I'm with everyone... but most importantly, I think you indicated it yourself. If you're having doubts, then clearly you sense thtat you could never be "just friends" with him, no matter how you set out to go about it. So it would probably be best for you to remain on civil yet iceberg terms with him.

And if you need some hugs, try girlstalkaboutitall.com

Posted

I say NO also.

I thought forgive and be civil. We slowly became friendly again, Just like nebby's MM, he started to confide in me about his personal life, (this is part of their game) and I felt myself slipping so I limited our communication to a hi and bye. I believe his intentions are to reel you back in as the OW. He is testing the waters to see how far you will go, how much you will trust him. DON'T let him.

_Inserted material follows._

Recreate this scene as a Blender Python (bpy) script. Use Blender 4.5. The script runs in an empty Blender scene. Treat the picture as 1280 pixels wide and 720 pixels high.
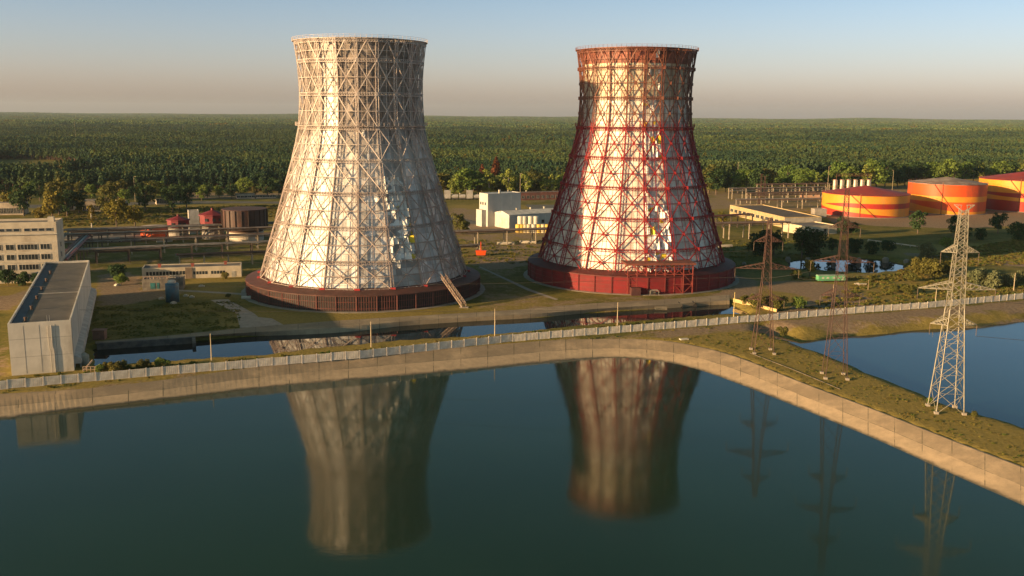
import bpy, math, random
import numpy as np
from mathutils import Vector, Matrix, noise as mnoise
random.seed(7); RNG = np.random.default_rng(7)
S = bpy.context.scene; COL = S.collection
R = math.radians
# ------------------------------------------------------------------ camera, sky, sun
FPX, PITCH, ROLL, CAMH = 1200.0, R(10.25), R(.45), 60.0
cam = bpy.data.objects.new('camera', bpy.data.cameras.new('camera')); COL.objects.link(cam)
cam.data.sensor_width = 36; cam.data.lens = 36*FPX/1280; cam.data.clip_start = 1; cam.data.clip_end = 40000
CM = Matrix.Rotation(math.pi/2-PITCH, 3, 'X') @ Matrix.Rotation(ROLL, 3, 'Z')
cam.matrix_world = Matrix.Translation((0, 0, CAMH)) @ CM.to_4x4()
S.camera = cam
SUN_EL, SUN_TRAVEL = 10.0, 28.7          # elevation; light travels this many degrees from +X towards +Y
sd = Vector((-math.cos(R(SUN_TRAVEL))*math.cos(R(SUN_EL)), -math.sin(R(SUN_TRAVEL))*math.cos(R(SUN_EL)), math.sin(R(SUN_EL))))
SKY_T = [(1.34, 1.18, 1.72, 1), (1.04, 1.0, 1.34, 1), (.66, .77, .94, 1), (.36, .56, .42, 1)]
world = bpy.data.worlds.new('World'); S.world = world; world.use_nodes = True
wn = world.node_tree.nodes; wl = world.node_tree.links
sky = wn.new('ShaderNodeTexSky'); sky.sky_type = 'NISHITA'; sky.sun_disc = False
sky.sun_elevation = R(SUN_EL); sky.sun_rotation = math.atan2(sd.x, sd.y) % (2*math.pi)
sky.altitude = 100; sky.air_density = 1.0; sky.dust_density = 1.6; sky.ozone_density = 1.5
# evening air: pinkish low down, blue-grey higher up (a tint of the sky's own light by elevation)
wg_ = wn.new('ShaderNodeNewGeometry'); wsp = wn.new('ShaderNodeSeparateXYZ'); wl.new(wg_.outputs['Incoming'], wsp.inputs[0])
wneg = wn.new('ShaderNodeMath'); wneg.operation = 'MULTIPLY'; wneg.inputs[1].default_value = -1; wl.new(wsp.outputs[2], wneg.inputs[0])
wr = wn.new('ShaderNodeValToRGB'); wl.new(wneg.outputs[0], wr.inputs[0]); wr.color_ramp.elements[0].position = 0.0; wr.color_ramp.elements[0].color = SKY_T[0]
wr.color_ramp.elements[1].position = 0.45; wr.color_ramp.elements[1].color = SKY_T[3]
for p_, c_ in ((.06, SKY_T[1]), (.16, SKY_T[2])): e_ = wr.color_ramp.elements.new(p_); e_.color = c_
wm = wn.new('ShaderNodeVectorMath'); wm.operation = 'MULTIPLY'; wl.new(sky.outputs[0], wm.inputs[0]); wl.new(wr.outputs[0], wm.inputs[1])
wl.new(wm.outputs[0], wn['Background'].inputs[0]); wn['Background'].inputs[1].default_value = 0.092
sun = bpy.data.lights.new('sun', 'SUN'); sun.energy = 5.0; sun.angle = R(.5); sun.color = (1, .645, .31)
so = bpy.data.objects.new('sun', sun); COL.objects.link(so); so.rotation_euler = sd.to_track_quat('Z', 'Y').to_euler()
so.location = (0, 0, 300)
vs = S.view_settings; vs.view_transform = 'Standard'; vs.look = 'None'; vs.exposure = 1.06; vs.gamma = 1; vs.use_curve_mapping = False
S.cycles.max_bounces = 5; S.cycles.diffuse_bounces = 2; S.cycles.glossy_bounces = 3; S.cycles.volume_bounces = 0
S.cycles.transmission_bounces = 2; S.cycles.transparent_max_bounces = 4
WATER = -2.5; HAZE = 3.2e-5

def G(px, py, z=0.0):
    "the point of the level z that the photograph shows at a pixel"
    d = CM @ Vector(((px-640)/FPX, (360-py)/FPX, -1)); t = (z-CAMH)/d.z
    return Vector((d.x*t, d.y*t, z))
def ZAT(px, py, Y):
    d = CM @ Vector(((px-640)/FPX, (360-py)/FPX, -1)); return CAMH + d.z*Y/d.y

# ------------------------------------------------------------------ materials
def nodes(name):
    m = bpy.data.materials.new(name); m.use_nodes = True
    return m, m.node_tree.nodes, m.node_tree.links, m.node_tree.nodes['Principled BSDF']
def N(n, t, **kw):
    x = n.new(t)
    for k, v in kw.items(): setattr(x, k, v)
    return x
def math_node(n, l, op, a, b=None, clamp=False):
    x = n.new('ShaderNodeMath'); x.operation = op; x.use_clamp = clamp
    for i, v in enumerate((a, b)):
        if v is None: continue
        if hasattr(v, 'type'): l.new(v, x.inputs[i])
        else: x.inputs[i].default_value = v
    return x.outputs[0]
def mixc(n, l, f, a, b, mode='MIX'):
    x = n.new('ShaderNodeMix'); x.data_type = 'RGBA'; x.blend_type = mode
    for i, v in ((0, f), (6, a), (7, b)):
        if hasattr(v, 'type'): l.new(v, x.inputs[i])
        elif i == 0: x.inputs[0].default_value = v
        else: x.inputs[i].default_value = (*v[:3], 1)
    return x.outputs[2]
def ramp(n, l, v, a, b):
    x = n.new('ShaderNodeMapRange'); x.interpolation_type = 'SMOOTHSTEP'; l.new(v, x.inputs[0])
    x.inputs[1].default_value = a; x.inputs[2].default_value = b; return x.outputs[0]
def noise_tex(n, l, scale, detail=5, stretch=(1, 1, 1), coord='Object', rough=.6):
    tc = n.new('ShaderNodeTexCoord'); mp = n.new('ShaderNodeMapping'); mp.inputs['Scale'].default_value = stretch
    if coord == 'World':
        g = n.new('ShaderNodeNewGeometry'); l.new(g.outputs['Position'], mp.inputs[0])
    else: l.new(tc.outputs[coord], mp.inputs[0])
    t = n.new('ShaderNodeTexNoise'); t.inputs['Scale'].default_value = scale; t.inputs['Detail'].default_value = detail
    t.inputs['Roughness'].default_value = rough; l.new(mp.outputs[0], t.inputs['Vector']); return t.outputs[0]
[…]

Do whatever it takes to remain strong. I stare at his wedding and that reminds me who he chose, think of all the lies he told you before, just now you cant trust him.

Posted

'What are the risks of MM and OW becoming involved again should they attempt friendship?"'

The risks are:

-You will end up in bed. Same situation.

-You will continue get be hurt

-You are going backwards in any progress you made

-you will feel like crap, because you let it happen

-your self esteem be very low, beacuse you were weak in this matter

 

"How plausible is it that a friendship (and ONLY friendship) can develop between the two without the risk of it getting out of hand?"

-habits are exteremely hard to change

-not plausible, highly unlikely to be only friends after an affair

-it's already out of hand, this deal making thinking, don't kid yourself

-he needs to focus on his marriage

-you need to focus on your mental health

-this is damaging to you mostly

-you are try to rationalize the irrational, not a good solution

 

Look, him saying "he holds no "ill" feelings towards" you is ridiculous. As if he's been the wronged party! What an arrogant ***hole! Things aren't cool. There's nothing cool about this situation, nothing at all. Keep your distance. Force yourself to Block his e-mails. He still has power over you if you are trying to retain contact with him.

 

You can be civil and professional to anyone, but that's for your benefit, not his. You have to keep moving ahead. It's the only way to get out of this mess. Working somewhere else is the best solution to heal yourself, but if you can't leave at this time, you need to stay far, far away from him. You know what you have to do. SO DO IT. Good luck & stay strong!

  • 1 month later...
Posted

I know of only one person that was able to do this and much more time had elapsed and there was someone else in her life. I think personally I couldn't but who knows. Never say never, right.

 

I think I could easily go back emotionally to where I was, especially if the other party pulled in that direction. It's sad, though, in a way. Here would be this person that was a best friend in many ways & why should the friendship have to be lost too, if it was so good. Seems like that is what happens though.

Posted
are to reel you back in

 

Yes, yes, yes,....the reeling back in. That's the feeling I was trying to express. Especially as I see just how many times I feel that I am reeed back in now.